Question: What is the reason behind why counting the Omer, according to the opinion that holds that you must count it yourself and you can’t have in mind for someone to do it for you, be any different than any other mitzvah done through speaking like Kiddush, megilla reading and Torah reading etc. where one person can perform the mitzvah for many?
Background:
- The Torah does say “Usfartem lachem” meaning that you should count for yourself in terms of counting the omer but why is it different than any other mitzvah where we can apply the halachic axiom of “listening is like answering” (shmiah ki’onah)?
- Beis HaLevi on the Torah in the end of his Kuntrus on Chanukah says that a kohen can’t perform birkas kohanim by just going through the motions with everyone else without speaking out the blessing by using this axiom of “listening is like answering” because birkas kohanim does not just need a speech it has to be done out loud.

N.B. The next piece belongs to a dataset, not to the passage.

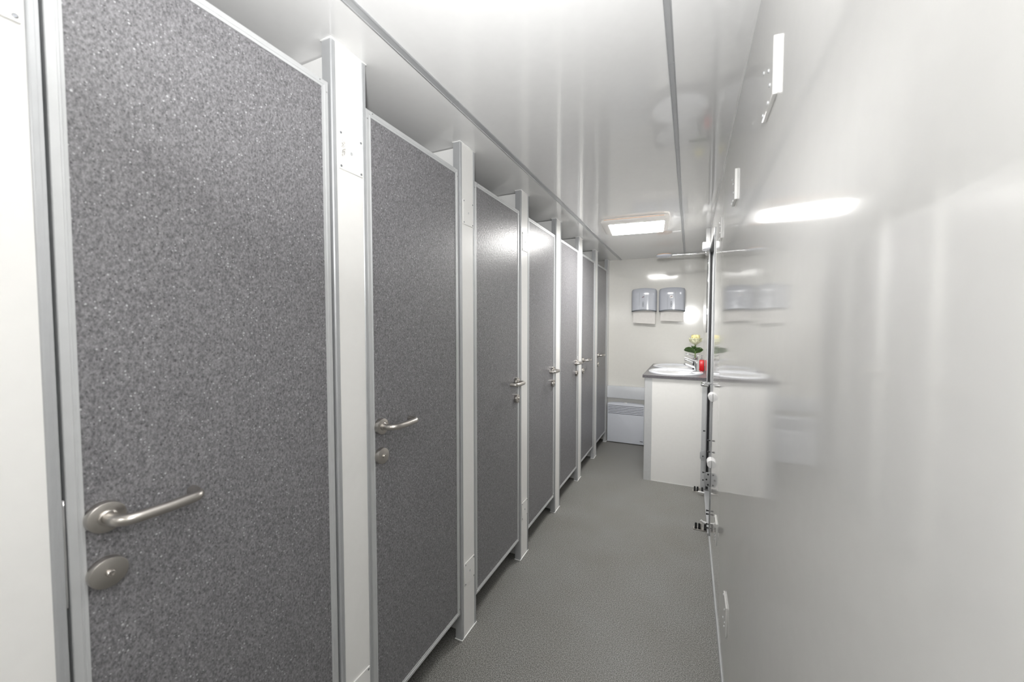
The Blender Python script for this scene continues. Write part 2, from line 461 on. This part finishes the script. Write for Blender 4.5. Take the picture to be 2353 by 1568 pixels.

- The Magen Avraham says that one can’t count the omer in Hebrew if he does not understand what he is saying.
- You have to count.
Answer: Shomea ki’ona, listening is like answering won’t help for the omer because all that does is make it as if you said the words of counting but you need to be doing an actual counting, verbally, each night, just like the Kohen has to say birkas kohanim out loud it is not enough to be considered as if he said them, therefore one has to do his own counting even if someone else is allowed to say the blessing on the omer for him.